Work out how many lines in the entries contain the string "True", and give nothing but that number.
====== GIVEN RECORDS ======
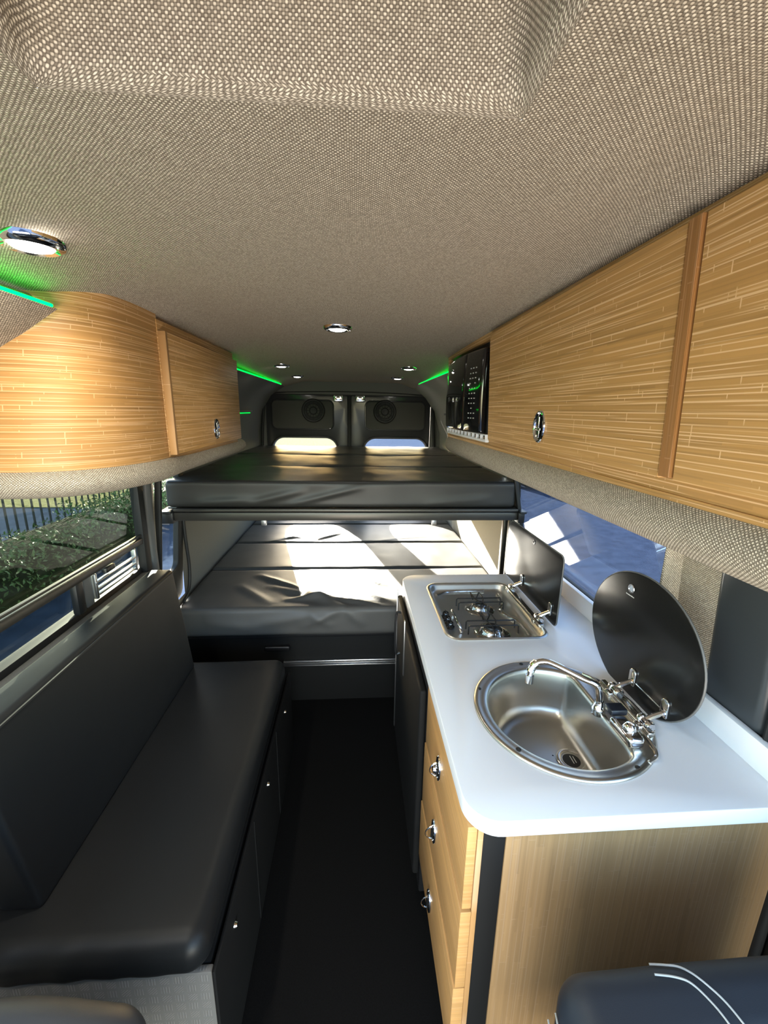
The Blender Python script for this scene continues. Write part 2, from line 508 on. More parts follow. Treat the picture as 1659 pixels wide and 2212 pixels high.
# wall cross sections (outer skin of the living space)
LS = [(-.72, 1.868), (-.70, 1.85), (-.665, 1.838), (-.80, 1.752), (-.885, 1.62), (-.925, 1.42), (-.945, .95), (-.95, .6), (-.95, .0)]
RS = [(.60, 1.868), (.58, 1.862), (.545, 1.852), (.68, 1.752), (.775, 1.62), (.835, 1.42), (.868, .95), (.885, .6), (.885, .0)]
def side_wall(name, prof, yst, holes, mat, flip):
    bm = NB(); uvl = bm.loops.layers.uv.verify()
    z_cut = sorted(set([z for _, z in prof] + [z for h in holes for z in h[2:]]), reverse=True)
    def at(z):
        for (xa, za), (xb, zb) in zip(prof, prof[1:]):
            if zb - 1e-9 <= z <= za + 1e-9:
                return xa + (xb - xa) * ((za - z) / max(za - zb, 1e-9))
        return prof[-1][0]
    pts = [prof[0], prof[1]] + [(at(z), z) for z in z_cut if z <= prof[2][1] + 1e-9]
    g = [[bm.verts.new((x, y, z)) for (x, z) in pts] for y in yst]
    for j in range(len(yst) - 1):
        for i in range(len(pts) - 1):
            ym = (yst[j] + yst[j + 1]) / 2; zm = (pts[i][1] + pts[i + 1][1]) / 2
            if any(h[0] < ym < h[1] and h[2] < zm < h[3] for h in holes): continue
            bm.faces.new((g[j][i], g[j][i + 1], g[j + 1][i + 1], g[j + 1][i]) if not flip else (g[j][i], g[j + 1][i], g[j + 1][i + 1], g[j][i + 1]))
    return struct(name, bm, mat, sharp=50)
RS2 = [(.60, 1.868), (.66, 1.866), (.80, 1.864), (.842, 1.80), (.838, 1.42)] + RS[6:]
LS2 = [(-.72, 1.868), (-.80, 1.866), (-.90, 1.864), (-.925, 1.80), (-.925, 1.42)] + LS[6:]
side_wall('wall_left_front', LS, [.25, .35, 1.06], [(.35, 1.06, .93, 1.42)], M['head_yz'], False)
side_wall('wall_left', LS2, [1.06, 1.80, 1.96, 2.22], [(1.06, 1.80, .93, 1.42), (1.96, 2.22, .62, 1.42)], M['head_yz'], False)
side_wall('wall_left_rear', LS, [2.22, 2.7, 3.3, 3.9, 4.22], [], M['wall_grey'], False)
side_wall('wall_right', RS2, [.835, .93, 1.00, 2.06, 2.28], [(1.00, 2.06, .95, 1.42)], M['head_yz'], True)
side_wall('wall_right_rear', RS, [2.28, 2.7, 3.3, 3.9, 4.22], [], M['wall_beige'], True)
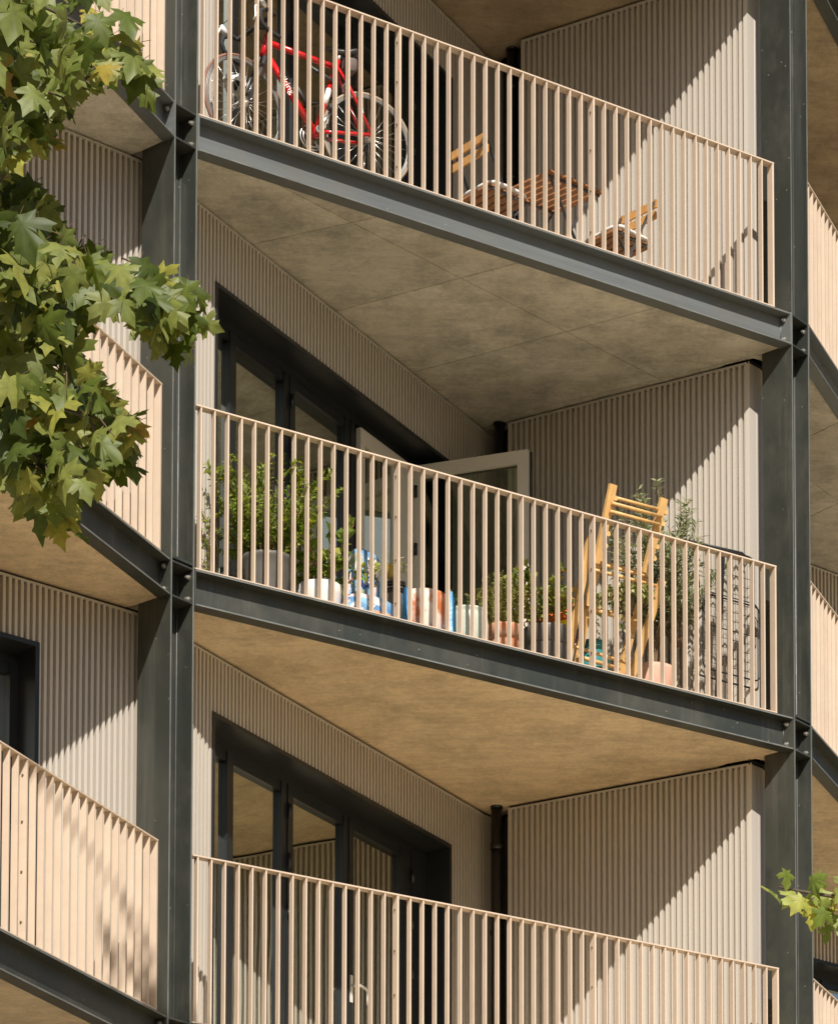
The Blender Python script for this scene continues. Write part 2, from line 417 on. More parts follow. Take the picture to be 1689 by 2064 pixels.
======
THE REPLY: 3